By BT

04 Dec 2018

There’s a vast network that keeps our internet running, and it lives under the ocean


The following originally appeared in Forbes

The entire global economy runs on the backbone of a network of fiber-optic cables, but the growing challenge for infrastructure and telecommunications operators is making sure the data that flows through them in form of light doesn’t leak out or get stolen. 

One of the most cutting-edge methods for keeping data on fiber-optic cables ultra-secure is a field known as quantum communications. BT Group, the storied British telecommunications giant with more than 30 million retail customers and mobile subscribers, has been researching the method since well before 2015.  

“Although this is quantum physics and seems like a hard science topic for a corporation to get involved with, we can see the potential impact all the way down the line,” says Jonathan Legh-Smith, who heads up partnerships and strategic research at BT Group. 

The company’s research focus has been on a technique known as quantum key distribution, which refers to using quantum physics to share keys in encrypted communications.

Though the technique probably won’t be put into practice for several years yet, it’s an important area of security research. The advent of powerful quantum-computing techniques could not only supercharge artificial intelligence but crack any code or password. Encryption, some argue, will become completely worthless. 

“Take an optical fiber, the thickness of your hair,” says Legh-Smith. “If you bend it, light will start to leak out. If light is coming out, you can detect it, you can tap into it.” Tapping into a fiber-optic cable to steal around 1% of the light passing through is “usually not detectable,” he added.  

Legh-Smith couldn’t cite examples of deliberate hacks of fiber-optic cables in this way (“I’m not authorized to know,” he added), but stealing data from underwater cables has plenty of historical precedent.

The secret tapping of undersea cables is said to have helped end the Cold War. In October 1971, U.S. submarines installed devices that wrapped around a copper communications cable used by the Soviet Union and picked up the vibrations of information passing through them. The devices were part of a program known as Operation Ivy Bells.

More recently, whistleblower Edward Snowden revealed that the NSA had also sought to gather some of the data flowing through fiber-optic cables, in a program known as Muscular.

The big worry for telecommunications providers like BT is the scenario of an unknown actor stealing data from a fiber-optic cable and then putting it back in undetected. But harnessing quantum physics can help detect even minor infractions in the data flow, says Legh-Smith.  
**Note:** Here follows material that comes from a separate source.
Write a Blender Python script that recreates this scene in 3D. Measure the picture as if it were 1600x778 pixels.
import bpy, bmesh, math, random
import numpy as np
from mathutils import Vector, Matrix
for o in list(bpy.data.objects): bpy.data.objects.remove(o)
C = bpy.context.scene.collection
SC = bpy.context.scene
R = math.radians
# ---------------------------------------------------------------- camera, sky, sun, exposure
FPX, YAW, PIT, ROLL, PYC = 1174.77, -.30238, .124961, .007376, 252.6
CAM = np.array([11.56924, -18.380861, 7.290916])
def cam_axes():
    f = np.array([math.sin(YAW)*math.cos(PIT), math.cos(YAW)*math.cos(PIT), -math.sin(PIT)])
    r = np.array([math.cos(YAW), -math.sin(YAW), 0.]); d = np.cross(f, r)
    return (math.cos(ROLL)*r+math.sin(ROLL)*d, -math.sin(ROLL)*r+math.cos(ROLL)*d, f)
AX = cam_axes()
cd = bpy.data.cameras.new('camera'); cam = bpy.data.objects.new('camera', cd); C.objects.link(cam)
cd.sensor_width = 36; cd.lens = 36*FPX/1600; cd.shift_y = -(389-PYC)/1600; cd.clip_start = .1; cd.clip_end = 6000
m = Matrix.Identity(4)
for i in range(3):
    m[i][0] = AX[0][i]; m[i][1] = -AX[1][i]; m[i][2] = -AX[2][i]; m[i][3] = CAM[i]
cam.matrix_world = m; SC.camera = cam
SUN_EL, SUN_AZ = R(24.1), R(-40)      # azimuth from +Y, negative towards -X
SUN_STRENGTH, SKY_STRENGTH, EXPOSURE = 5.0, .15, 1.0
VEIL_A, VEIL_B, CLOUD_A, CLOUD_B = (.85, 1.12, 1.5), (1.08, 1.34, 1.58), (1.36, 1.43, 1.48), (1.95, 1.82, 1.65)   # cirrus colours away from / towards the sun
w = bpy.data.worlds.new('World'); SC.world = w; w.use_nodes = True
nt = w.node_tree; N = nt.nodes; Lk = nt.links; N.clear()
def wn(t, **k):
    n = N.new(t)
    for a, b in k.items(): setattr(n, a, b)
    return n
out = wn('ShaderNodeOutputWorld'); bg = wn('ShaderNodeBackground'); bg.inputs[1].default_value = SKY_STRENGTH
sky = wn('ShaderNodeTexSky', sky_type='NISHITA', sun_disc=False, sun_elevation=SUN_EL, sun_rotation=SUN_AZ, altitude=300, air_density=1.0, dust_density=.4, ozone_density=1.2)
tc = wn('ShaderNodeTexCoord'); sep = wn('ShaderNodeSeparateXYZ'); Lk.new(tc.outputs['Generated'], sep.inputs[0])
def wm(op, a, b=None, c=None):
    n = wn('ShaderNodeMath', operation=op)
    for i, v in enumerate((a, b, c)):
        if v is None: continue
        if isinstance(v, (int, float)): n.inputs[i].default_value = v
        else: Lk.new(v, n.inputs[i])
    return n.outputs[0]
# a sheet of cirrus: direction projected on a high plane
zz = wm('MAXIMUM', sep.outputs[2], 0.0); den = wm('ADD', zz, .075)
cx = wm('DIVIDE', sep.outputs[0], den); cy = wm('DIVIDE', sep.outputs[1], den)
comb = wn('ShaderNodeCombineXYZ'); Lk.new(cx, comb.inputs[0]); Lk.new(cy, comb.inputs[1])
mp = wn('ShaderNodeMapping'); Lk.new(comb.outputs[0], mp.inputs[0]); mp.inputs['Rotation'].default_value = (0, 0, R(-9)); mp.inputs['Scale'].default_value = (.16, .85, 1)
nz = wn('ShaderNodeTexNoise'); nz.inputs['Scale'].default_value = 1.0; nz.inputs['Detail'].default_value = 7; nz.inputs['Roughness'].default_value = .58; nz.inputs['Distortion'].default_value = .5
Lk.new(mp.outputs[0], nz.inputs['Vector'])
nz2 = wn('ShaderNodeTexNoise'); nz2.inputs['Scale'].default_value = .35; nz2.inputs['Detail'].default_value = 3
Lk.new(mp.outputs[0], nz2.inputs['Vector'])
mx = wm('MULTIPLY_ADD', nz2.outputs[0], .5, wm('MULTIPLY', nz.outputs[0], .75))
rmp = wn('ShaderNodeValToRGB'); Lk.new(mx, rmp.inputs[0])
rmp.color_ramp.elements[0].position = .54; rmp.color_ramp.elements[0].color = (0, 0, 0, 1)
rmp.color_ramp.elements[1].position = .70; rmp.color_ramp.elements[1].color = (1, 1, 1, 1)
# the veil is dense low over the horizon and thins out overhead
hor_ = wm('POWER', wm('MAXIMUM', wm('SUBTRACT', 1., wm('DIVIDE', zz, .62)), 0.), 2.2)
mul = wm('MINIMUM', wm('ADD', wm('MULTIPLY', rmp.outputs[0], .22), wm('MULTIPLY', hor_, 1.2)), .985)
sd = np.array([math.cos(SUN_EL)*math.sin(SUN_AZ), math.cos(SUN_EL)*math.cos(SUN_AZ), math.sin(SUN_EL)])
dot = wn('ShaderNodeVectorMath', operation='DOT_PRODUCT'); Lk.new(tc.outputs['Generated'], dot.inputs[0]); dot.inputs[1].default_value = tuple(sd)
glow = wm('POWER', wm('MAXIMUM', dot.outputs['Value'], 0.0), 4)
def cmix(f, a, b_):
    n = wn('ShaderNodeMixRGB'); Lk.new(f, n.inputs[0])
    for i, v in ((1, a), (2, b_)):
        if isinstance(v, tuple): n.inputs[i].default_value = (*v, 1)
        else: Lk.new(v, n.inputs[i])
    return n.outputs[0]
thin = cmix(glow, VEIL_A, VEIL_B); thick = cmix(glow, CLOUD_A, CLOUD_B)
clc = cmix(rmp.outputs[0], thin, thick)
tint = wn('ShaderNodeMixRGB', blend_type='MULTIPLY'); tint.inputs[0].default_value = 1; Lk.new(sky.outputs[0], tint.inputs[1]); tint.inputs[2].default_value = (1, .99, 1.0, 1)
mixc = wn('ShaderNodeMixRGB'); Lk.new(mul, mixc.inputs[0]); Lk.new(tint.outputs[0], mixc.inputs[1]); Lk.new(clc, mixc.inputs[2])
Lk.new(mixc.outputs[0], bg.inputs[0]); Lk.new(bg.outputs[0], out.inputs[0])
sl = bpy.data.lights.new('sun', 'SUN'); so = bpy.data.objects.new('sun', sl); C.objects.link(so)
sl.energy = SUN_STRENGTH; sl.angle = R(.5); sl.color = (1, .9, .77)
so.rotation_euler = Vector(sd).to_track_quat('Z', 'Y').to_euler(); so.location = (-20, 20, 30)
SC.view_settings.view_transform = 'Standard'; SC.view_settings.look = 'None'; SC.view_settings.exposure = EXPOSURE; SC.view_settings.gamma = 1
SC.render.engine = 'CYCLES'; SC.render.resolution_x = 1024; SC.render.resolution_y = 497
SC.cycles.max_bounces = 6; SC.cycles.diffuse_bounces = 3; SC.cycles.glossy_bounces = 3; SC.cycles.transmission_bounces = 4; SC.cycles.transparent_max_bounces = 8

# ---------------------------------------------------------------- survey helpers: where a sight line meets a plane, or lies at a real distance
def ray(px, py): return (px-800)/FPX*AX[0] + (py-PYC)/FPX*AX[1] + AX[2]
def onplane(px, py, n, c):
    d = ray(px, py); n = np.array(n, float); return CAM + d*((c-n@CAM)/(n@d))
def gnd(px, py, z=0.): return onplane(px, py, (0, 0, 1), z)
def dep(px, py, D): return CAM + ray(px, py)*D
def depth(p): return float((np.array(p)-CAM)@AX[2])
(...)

By setting the polarization, or spin, of the light photons flowing through its network, the act of taking those photons out and "looking at them" already changes their properties, which makes any alteration detectable. 

The broader, quantum-based approach to monitoring such hacks is known as a “post-quantum encryption,” and should be deployable across BT’s fiber-optic network in the next five years, Legh-Smith predicts. “It may be longer," he adds. "There are challenges.”

One of the challenges is funding, though for now the British government has been stepping up. It announced that £315 million ($405 million) of public funds would go into the development of quantum technologies over the next five years. In the U.S., politicians are reportedly racing to solidify a 10-year, $1.2 billion initiative to support quantum science too.   

BT conducted field trials for quantum key distribution back in 2015 together with Toshiba, in which it was able to use the laws of quantum physics to decrypt data over a fiber-optic line in real time. Legh-Smith describes it as a world first. But the challenge now is to get the technology small and cost-effective enough to work across the company’s network. “It needs to be a solution we can integrate into our services,” he says.   

Some of BT’s higher-end customers are financial firms and those healthcare companies that send and receive highly sensitive data, and these would be some of the early users of a quantum-based system that could detect hacks on a fiber-optic line, he added. 

Legh-Smith was speaking from the sidelines of the Quantum Computing Showcase in London, where universities, startups and tech companies displayed a variety of applications for the next wave of technology that promises to use quantum mechanics to harness the behaviour of photons. 

You can read Forbes’ two-minute guide to quantum computing here. Otherwise, here’s an even shorter primer on the technology behind it: At the quantum level, data is designated by qubits instead of bits. While classical bits can only be in a binary state (a 0 or a 1), the potential range for qubits is much greater. They can be thought of as being at any point on a sphere, and can thus contribute to carrying significantly more information, for less power. 

The approach means that quantum computing not only stands to boost AI and encrypted communications. Quantum sensing and measurement could also let machines detect light signatures from around corners, or “see” objects underground by measuring pressure or magnetic fields.

BT is working closely with the universities of Cambridge, York and Bristol on its quantum communications research. “We’ve got this innovation phase to go through,” Legh-Smith says. “It’s a real endeavor.”